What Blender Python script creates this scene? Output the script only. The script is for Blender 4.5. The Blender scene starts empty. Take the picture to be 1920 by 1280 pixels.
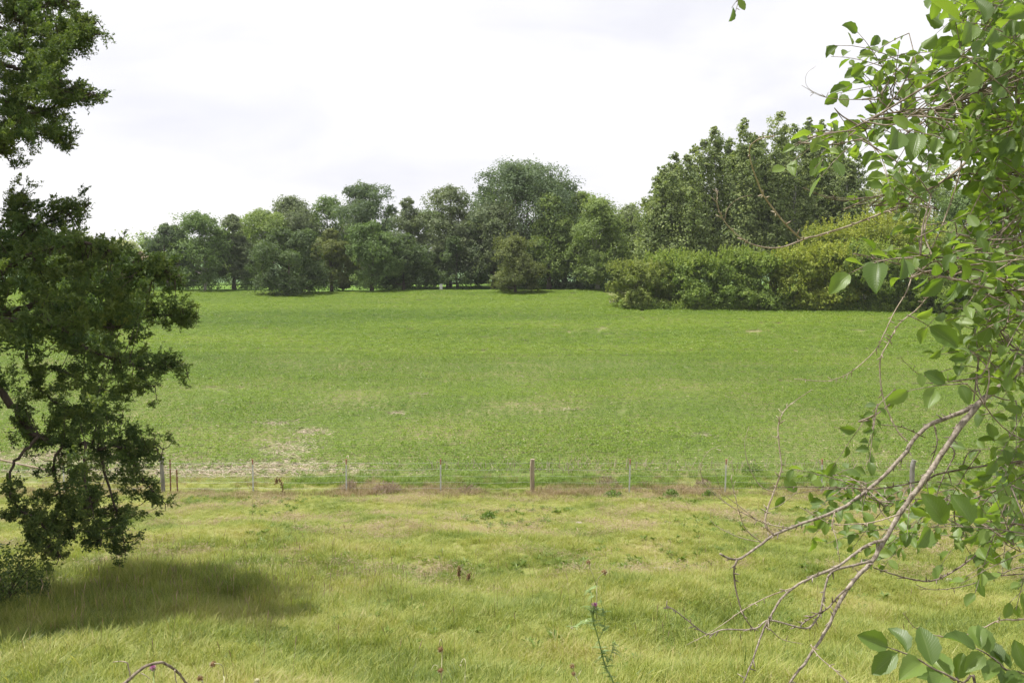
import bpy, math, random
import numpy as np
from mathutils import Vector, Matrix

scene = bpy.context.scene
COL = scene.collection
R = math.radians

# ------------------------------------------------------------------ camera
EYE = np.array([0.0, 0.0, 9.0])
F_PX = 1700.0                                   # focal length in pixels of the 1920 px wide photograph
PITCH = R(5.71)
cam_d = bpy.data.cameras.new('camera')
cam = bpy.data.objects.new('camera', cam_d)
COL.objects.link(cam)
cam.location = EYE
cam.rotation_euler = (R(90) - PITCH, 0, 0)
cam_d.sensor_width = 36
cam_d.lens = 36 * F_PX / 1920
cam_d.clip_start = 0.05
cam_d.clip_end = 6000
scene.camera = cam

# ------------------------------------------------------------------ light
SUN_TO = Vector((-0.36, 0.10, 0.90)).normalized()   # towards the sun: high, to the left, a little ahead
SUN_ELEV = math.asin(SUN_TO.z)
SUN_AZ = math.atan2(SUN_TO.x, SUN_TO.y)
w = bpy.data.worlds.new('World')
scene.world = w
w.use_nodes = True
nt = w.node_tree
nt.nodes.clear()
N = nt.nodes.new
out = N('ShaderNodeOutputWorld')
sky = N('ShaderNodeTexSky')
sky.sky_type = 'NISHITA'
sky.sun_disc = False
sky.sun_elevation = SUN_ELEV
sky.sun_rotation = SUN_AZ
bg1 = N('ShaderNodeBackground')
bg1.inputs['Strength'].default_value = 0.11
nt.links.new(sky.outputs[0], bg1.inputs['Color'])
tc = N('ShaderNodeTexCoord')
mp = N('ShaderNodeMapping')
mp.inputs['Scale'].default_value = (1.0, 1.0, 3.2)
nt.links.new(tc.outputs['Generated'], mp.inputs['Vector'])
n1 = N('ShaderNodeTexNoise')
n1.inputs['Scale'].default_value = 3.1
n1.inputs['Detail'].default_value = 7
n1.inputs['Roughness'].default_value = 0.5
n1.inputs['Distortion'].default_value = 0.35
nt.links.new(mp.outputs[0], n1.inputs['Vector'])
cr = N('ShaderNodeValToRGB')                      # grey-lavender and white parts of the cloud sheet
cr.color_ramp.elements[0].position = 0.36
cr.color_ramp.elements[0].color = (0.575, 0.575, 0.618, 1)
cr.color_ramp.elements[1].position = 0.56
cr.color_ramp.elements[1].color = (0.675, 0.67, 0.68, 1)
nt.links.new(n1.outputs['Fac'], cr.inputs['Fac'])
bg2 = N('ShaderNodeBackground')
bg2.inputs['Strength'].default_value = 1.0
nt.links.new(cr.outputs[0], bg2.inputs['Color'])
n2 = N('ShaderNodeTexNoise')
n2.inputs['Scale'].default_value = 1.7
n2.inputs['Detail'].default_value = 5
nt.links.new(mp.outputs[0], n2.inputs['Vector'])
cov = N('ShaderNodeValToRGB')                     # thin places in the sheet where blue comes through
cov.color_ramp.elements[0].position = 0.28
cov.color_ramp.elements[0].color = (0.55, 0.55, 0.55, 1)
cov.color_ramp.elements[1].position = 0.47
cov.color_ramp.elements[1].color = (0.97, 0.97, 0.97, 1)
nt.links.new(n2.outputs['Fac'], cov.inputs['Fac'])
mx = N('ShaderNodeMixShader')
nt.links.new(cov.outputs[0], mx.inputs['Fac'])
nt.links.new(bg1.outputs[0], mx.inputs[1])
nt.links.new(bg2.outputs[0], mx.inputs[2])
nt.links.new(mx.outputs[0], out.inputs['Surface'])

sun_d = bpy.data.lights.new('sun', 'SUN')
sun_d.energy = 5.0
sun_d.angle = R(1.8)
sun_d.color = (1.0, 0.96, 0.89)
sun = bpy.data.objects.new('sun', sun_d)
COL.objects.link(sun)
sun.rotation_euler = SUN_TO.to_track_quat('Z', 'Y').to_euler()
sun.location = (0, 0, 60)

scene.view_settings.view_transform = 'Standard'
scene.view_settings.look = 'None'
scene.view_settings.exposure = 0.68
scene.view_settings.gamma = 1.0
scene.view_settings.use_curve_mapping = False
scene.render.engine = 'CYCLES'
scene.cycles.use_denoising = True
scene.cycles.max_bounces = 6
scene.cycles.diffuse_bounces = 3
scene.cycles.transmission_bounces = 4
scene.cycles.sample_clamp_indirect = 6

# ------------------------------------------------------------------ terrain and projection
PY_ = np.array([-40, -12, -4, 0, 4, 10, 16, 22, 28, 34, 38, 50, 75, 105, 136, 170, 200, 260, 400, 800, 4000], float)
PZ_ = np.array([8.4, 7.9, 7.6, 7.35, 6.2, 4.24, 2.9, 1.9, 0.72, -0.27, -0.38, -0.02, 0.88, 1.98, 3.0, 3.2, 3.25, 3.2, 3.0, 2.6, 2.0], float)
_fy = np.linspace(-40, 4000, 40401)
_fz = np.interp(_fy, PY_, PZ_)
_k = np.hanning(31); _k /= _k.sum()
_fz = np.convolve(np.pad(_fz, 15, mode='edge'), _k, mode='valid')


def hgt(x, y):
    x = np.asarray(x, float); y = np.asarray(y, float)
    z = np.interp(y, _fy, _fz)
    a = np.clip((33.5 - y) / 3.0, 0, 1) * np.clip((y + 2) / 6.0, 0, 1)
    z = z + a * (0.05 * np.sin(x * 1.3 + 0.7 * y) + 0.06 * np.sin(0.53 * x - 0.9 * y + 1.0) + 0.035 * np.sin(2.9 * x + 1.7 * y))
    b = np.clip((y - 40) / 10, 0, 1) * np.clip((400 - y) / 100, 0, 1)
    return z + b * (0.10 * np.sin(0.07 * x + 0.05 * y) + 0.05 * np.sin(0.19 * x - 0.11 * y))


_fw = np.array([0, math.cos(PITCH), -math.sin(PITCH)])
_up = np.array([0, math.sin(PITCH), math.cos(PITCH)])
_rt = np.array([1.0, 0, 0])


def P(px, py, Y):
    """the point at ground distance Y seen at pixel (px, py) of the 1920x1280 photograph"""
    d = _rt * ((px - 960) / F_PX) + _up * ((640 - py) / F_PX) + _fw
    return EYE + d * (Y / d[1])


def proj(p):
    v = np.asarray(p, float) - EYE
    f = v @ _fw
    return 960 + F_PX * (v @ _rt) / f, 640 - F_PX * (v @ _up) / f


_ys = np.linspace(3, 240, 9000)


def G(px, py):
    d = _rt * ((px - 960) / F_PX) + _up * ((640 - py) / F_PX) + _fw
    pts = EYE[None] + d[None] * (_ys / d[1])[:, None]
    below = pts[:, 2] <= hgt(pts[:, 0], pts[:, 1])
    i = int(np.argmax(below)) if below.any() else len(_ys) - 1
    return pts[i]


# ------------------------------------------------------------------ materials
def new_mat(name):
    m = bpy.data.materials.new(name)
    m.use_nodes = True
    t = m.node_tree
    t.nodes.clear()
    o = t.nodes.new('ShaderNodeOutputMaterial')
    return m, t, t.nodes.new, t.links.new, o


def ramp(t, stops):
    r = t.nodes.new('ShaderNodeValToRGB')
    e = r.color_ramp.elements
    while len(e) < len(stops):
        e.new(0.5)
    for k, (p, c) in enumerate(stops):
        e[k].position = p
        e[k].color = (*c, 1)
    return r


def foliage_mat(name, cols, transl=0.35, rough=0.5, nscale=0.0, namp=0.3, spec=0.35, tcol=(1.25, 1.35, 0.6), objrand=0.0, stretch=(1, 1, 1)):
    """leaf material: colour from the 'tint' attribute, varied by a noise over the place and per object; part of the light passes through"""
    m, t, n, l, o = new_mat(name)
    at = n('ShaderNodeAttribute'); at.attribute_name = 'tint'
    fac = at.outputs['Fac']
    if nscale:
        g = n('ShaderNodeNewGeometry')
        nz = n('ShaderNodeTexNoise'); nz.inputs['Scale'].default_value = nscale; nz.inputs['Detail'].default_value = 3
        mpn = n('ShaderNodeMapping'); mpn.inputs['Scale'].default_value = stretch
        l(g.outputs['Position'], mpn.inputs['Vector']); l(mpn.outputs[0], nz.inputs['Vector'])
        ma = n('ShaderNodeMath'); ma.operation = 'MULTIPLY_ADD'
        ma.inputs[1].default_value = namp * 3.2; ma.inputs[2].default_value = -namp * 1.6
        l(nz.outputs['Fac'], ma.inputs[0])
        ad = n('ShaderNodeMath'); ad.operation = 'ADD'
        l(fac, ad.inputs[0]); l(ma.outputs[0], ad.inputs[1])
        fac = ad.outputs[0]
    if objrand:
        oi = n('ShaderNodeObjectInfo')
        ma = n('ShaderNodeMath'); ma.operation = 'MULTIPLY_ADD'
        ma.inputs[1].default_value = objrand; ma.inputs[2].default_value = -objrand / 2
        l(oi.outputs['Random'], ma.inputs[0])
        ad = n('ShaderNodeMath'); ad.operation = 'ADD'
        l(fac, ad.inputs[0]); l(ma.outputs[0], ad.inputs[1])
        fac = ad.outputs[0]
    k = len(cols)
    r = ramp(t, [(i / max(1, k - 1), c) for i, c in enumerate(cols)])
    l(fac, r.inputs['Fac'])
    b = n('ShaderNodeBsdfPrincipled')
    b.inputs['Roughness'].default_value = rough
    b.inputs['Specular IOR Level'].default_value = spec
    l(r.outputs[0], b.inputs['Base Color'])
    tr = n('ShaderNodeBsdfTranslucent')
    mu = n('ShaderNodeMix'); mu.data_type = 'RGBA'; mu.blend_type = 'MULTIPLY'
    mu.inputs['Factor'].default_value = 1.0
    l(r.outputs[0], mu.inputs['A']); mu.inputs['B'].default_value = (*tcol, 1)
    l(mu.outputs['Result'], tr.inputs['Color'])
    ms = n('ShaderNodeMixShader'); ms.inputs['Fac'].default_value = transl
    l(b.outputs[0], ms.inputs[1]); l(tr.outputs[0], ms.inputs[2])
    l(ms.outputs[0], o.inputs['Surface'])
    return m


def bark_mat(name, c1, c2, scale=6.0, stretch=0.25, bump=0.5, rough=0.85):
    m, t, n, l, o = new_mat(name)
    c = n('ShaderNodeTexCoord')
    mpn = n('ShaderNodeMapping'); mpn.inputs['Scale'].default_value = (1, 1, stretch)
    l(c.outputs['Object'], mpn.inputs['Vector'])
    nz = n('ShaderNodeTexNoise'); nz.inputs['Scale'].default_value = scale; nz.inputs['Detail'].default_value = 6
    nz.inputs['Roughness'].default_value = 0.65
    l(mpn.outputs[0], nz.inputs['Vector'])
    r = ramp(t, [(0.34, c1), (0.66, c2)])
    l(nz.outputs['Fac'], r.inputs['Fac'])
    b = n('ShaderNodeBsdfPrincipled'); b.inputs['Roughness'].default_value = rough
    b.inputs['Specular IOR Level'].default_value = 0.2
    l(r.outputs[0], b.inputs['Base Color'])
    bp = n('ShaderNodeBump'); bp.inputs['Strength'].default_value = bump; bp.inputs['Distance'].default_value = 0.02
    l(nz.outputs['Fac'], bp.inputs['Height']); l(bp.outputs[0], b.inputs['Normal'])
    l(b.outputs[0], o.inputs['Surface'])
    return m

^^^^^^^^

Reproduce only the lines from the beginning of the data through the line that contains "R = math.radians", both included, and please drop the pictures.

*FINAL RESULT*:
What Blender Python script creates this scene? Output the script only. The script is for Blender 4.5. The Blender scene starts empty. Take the picture to be 1920 by 1280 pixels.
import bpy, math, random
import numpy as np
from mathutils import Vector, Matrix

scene = bpy.context.scene
COL = scene.collection
R = math.radians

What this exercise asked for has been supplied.